Cette annonce a immédiatement suscité des réactions vives. Cyril Hanouna, principal visage de C8, a vivement critiqué cette décision sur les réseaux sociaux, dénonçant une « chasse aux sorcières » et une « décision politique honteuse », mettant en cause l’indépendance de l’Arcom et du Conseil d’État. Il accuse ces institutions de céder aux pressions politiques et de mener une action ciblée contre sa chaîne et son groupe.

Toutefois, l’indépendance du Conseil d’État et de l’Arcom repose sur des principes juridiques stricts garantis par la Constitution et les lois organiques encadrant leur fonctionnement. Le Conseil d’État, en tant que juridiction administrative suprême, agit en toute autonomie et ne peut être soumis à des pressions extérieures, conformément au principe de séparation des pouvoirs et à l’article 64 de la Constitution. Ses membres sont inamovibles et nommés selon des procédures garantissant leur impartialité. 

De son côté, l’Arcom, en tant qu’autorité publique indépendante, exerce ses missions de régulation de l’audiovisuel sans intervention du gouvernement ni d’une quelconque autorité politique. La nomination de ses membres par plusieurs institutions (Présidence de la République, Parlement, juridictions suprêmes) et la limitation de leur mandat à une durée non renouvelable empêchent toute influence extérieure. Les décisions de l’Arcom sont, en outre, soumises au contrôle juridictionnel du Conseil d’État, garantissant un cadre légal rigoureux et impartial.

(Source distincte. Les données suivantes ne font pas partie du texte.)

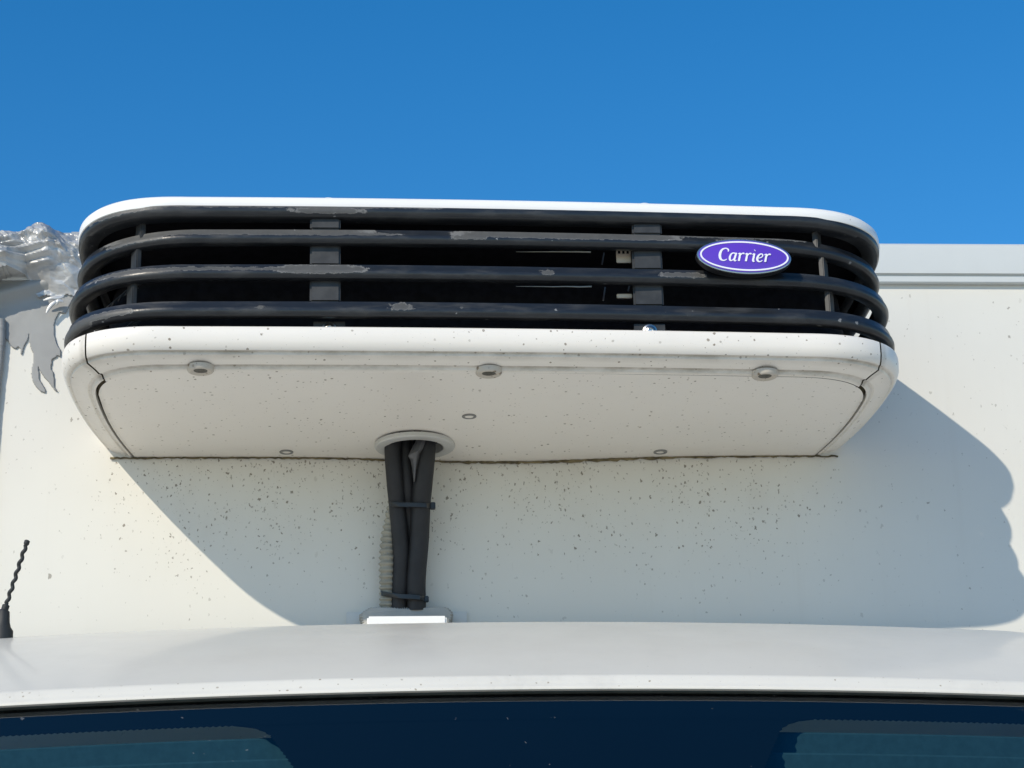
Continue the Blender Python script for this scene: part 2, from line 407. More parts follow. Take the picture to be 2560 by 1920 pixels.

Ainsi, malgré les critiques formulées par certains acteurs médiatiques, la régulation de l’audiovisuel et la sanction des chaînes sont encadrées par des règles garantissant l’indépendance et la transparence des décisions, sans intervention politique directe. Cette approche vise à assurer un équilibre entre la liberté de communication et le respect des obligations déontologiques des diffuseurs.